### Set problem
Scan the data below for the string "this". Copy every line where it appears.

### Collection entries
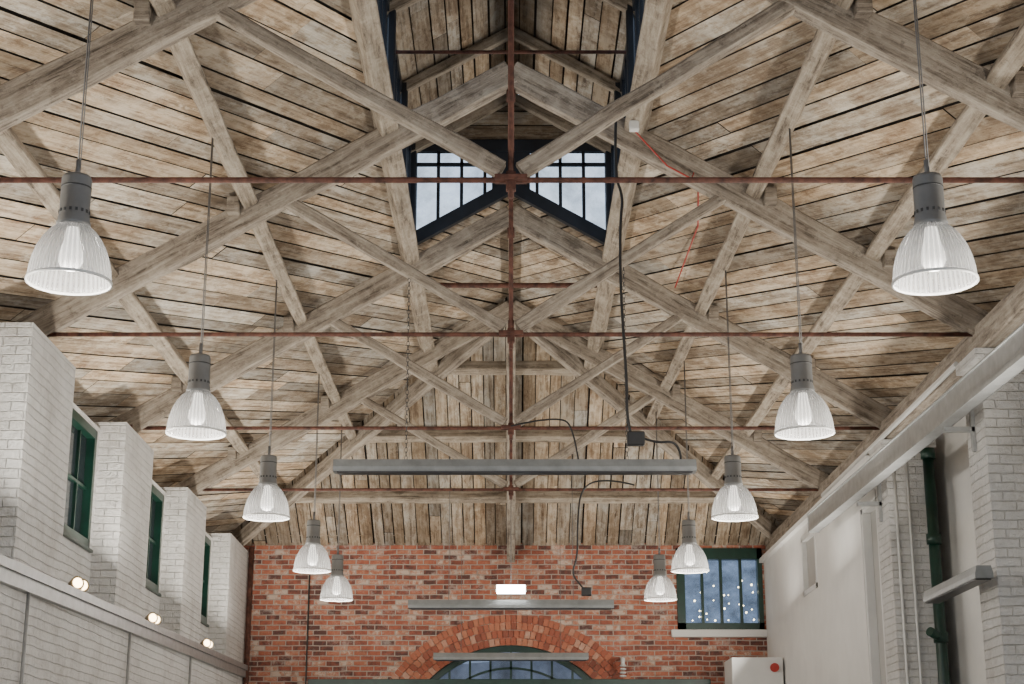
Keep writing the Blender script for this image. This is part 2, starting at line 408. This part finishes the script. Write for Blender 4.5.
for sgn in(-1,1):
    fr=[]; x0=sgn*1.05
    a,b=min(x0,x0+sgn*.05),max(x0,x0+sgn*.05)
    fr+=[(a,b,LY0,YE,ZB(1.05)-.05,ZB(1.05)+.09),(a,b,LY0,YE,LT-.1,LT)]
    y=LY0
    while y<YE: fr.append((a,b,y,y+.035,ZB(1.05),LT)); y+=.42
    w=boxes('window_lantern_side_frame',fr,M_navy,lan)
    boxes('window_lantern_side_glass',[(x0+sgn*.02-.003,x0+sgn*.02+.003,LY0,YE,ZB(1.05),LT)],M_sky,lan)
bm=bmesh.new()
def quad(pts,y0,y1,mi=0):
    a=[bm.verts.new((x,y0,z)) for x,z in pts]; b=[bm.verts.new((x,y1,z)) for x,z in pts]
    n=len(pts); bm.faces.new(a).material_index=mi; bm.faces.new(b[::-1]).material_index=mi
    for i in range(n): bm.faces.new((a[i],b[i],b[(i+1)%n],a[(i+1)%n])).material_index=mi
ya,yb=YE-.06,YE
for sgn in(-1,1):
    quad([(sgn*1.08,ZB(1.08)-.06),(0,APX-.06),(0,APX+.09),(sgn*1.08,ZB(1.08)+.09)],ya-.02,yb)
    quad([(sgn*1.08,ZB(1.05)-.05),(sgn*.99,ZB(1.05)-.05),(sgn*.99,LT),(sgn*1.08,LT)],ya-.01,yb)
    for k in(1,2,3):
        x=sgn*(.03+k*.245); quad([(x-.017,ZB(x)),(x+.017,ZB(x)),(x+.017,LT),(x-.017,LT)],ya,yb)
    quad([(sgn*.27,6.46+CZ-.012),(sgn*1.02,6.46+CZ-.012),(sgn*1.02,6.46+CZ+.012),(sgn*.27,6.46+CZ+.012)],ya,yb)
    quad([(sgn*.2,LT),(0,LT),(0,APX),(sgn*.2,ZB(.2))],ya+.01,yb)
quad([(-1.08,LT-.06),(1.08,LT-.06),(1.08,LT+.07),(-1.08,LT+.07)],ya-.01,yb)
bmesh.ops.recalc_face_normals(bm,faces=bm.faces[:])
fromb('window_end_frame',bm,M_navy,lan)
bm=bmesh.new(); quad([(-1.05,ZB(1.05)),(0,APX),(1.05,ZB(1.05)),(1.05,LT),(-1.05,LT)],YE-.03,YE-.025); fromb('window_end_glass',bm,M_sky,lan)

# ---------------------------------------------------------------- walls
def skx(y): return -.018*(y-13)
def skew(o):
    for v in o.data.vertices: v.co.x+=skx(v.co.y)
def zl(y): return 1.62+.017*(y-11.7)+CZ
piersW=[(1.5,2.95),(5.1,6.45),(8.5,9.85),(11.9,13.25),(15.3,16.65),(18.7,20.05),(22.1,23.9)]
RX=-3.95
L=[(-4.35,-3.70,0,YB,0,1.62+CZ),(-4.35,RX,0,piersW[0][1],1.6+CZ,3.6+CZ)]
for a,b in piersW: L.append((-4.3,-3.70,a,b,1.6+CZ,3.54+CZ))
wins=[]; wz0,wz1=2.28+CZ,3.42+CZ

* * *

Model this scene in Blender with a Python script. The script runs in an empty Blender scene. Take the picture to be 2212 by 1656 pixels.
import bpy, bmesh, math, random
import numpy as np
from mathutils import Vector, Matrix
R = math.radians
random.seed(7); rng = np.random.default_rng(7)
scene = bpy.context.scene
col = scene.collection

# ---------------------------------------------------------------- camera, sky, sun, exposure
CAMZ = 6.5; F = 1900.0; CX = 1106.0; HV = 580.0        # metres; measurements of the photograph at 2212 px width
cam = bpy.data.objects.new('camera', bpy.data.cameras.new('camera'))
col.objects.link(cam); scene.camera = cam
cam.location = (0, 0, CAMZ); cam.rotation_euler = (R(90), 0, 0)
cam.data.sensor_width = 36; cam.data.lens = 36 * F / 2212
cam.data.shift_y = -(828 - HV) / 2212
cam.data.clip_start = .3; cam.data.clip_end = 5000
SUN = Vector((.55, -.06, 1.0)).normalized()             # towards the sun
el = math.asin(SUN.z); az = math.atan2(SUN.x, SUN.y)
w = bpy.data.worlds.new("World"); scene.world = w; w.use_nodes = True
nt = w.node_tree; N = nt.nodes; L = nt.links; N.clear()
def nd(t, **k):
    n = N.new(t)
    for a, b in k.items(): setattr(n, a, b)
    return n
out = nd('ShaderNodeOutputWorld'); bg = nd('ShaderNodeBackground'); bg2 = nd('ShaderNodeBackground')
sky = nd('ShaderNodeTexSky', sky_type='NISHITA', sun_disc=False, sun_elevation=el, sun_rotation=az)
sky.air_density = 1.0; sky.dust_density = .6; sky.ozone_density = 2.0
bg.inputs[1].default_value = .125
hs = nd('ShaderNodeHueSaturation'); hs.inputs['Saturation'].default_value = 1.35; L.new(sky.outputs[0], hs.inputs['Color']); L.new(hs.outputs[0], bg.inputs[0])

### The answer
Keep writing the Blender script for this image. This is part 2, starting at line 408. This part finishes the script. Write for Blender 4.5.
Model this scene in Blender with a Python script. The script runs in an empty Blender scene. Take the picture to be 2212 by 1656 pixels.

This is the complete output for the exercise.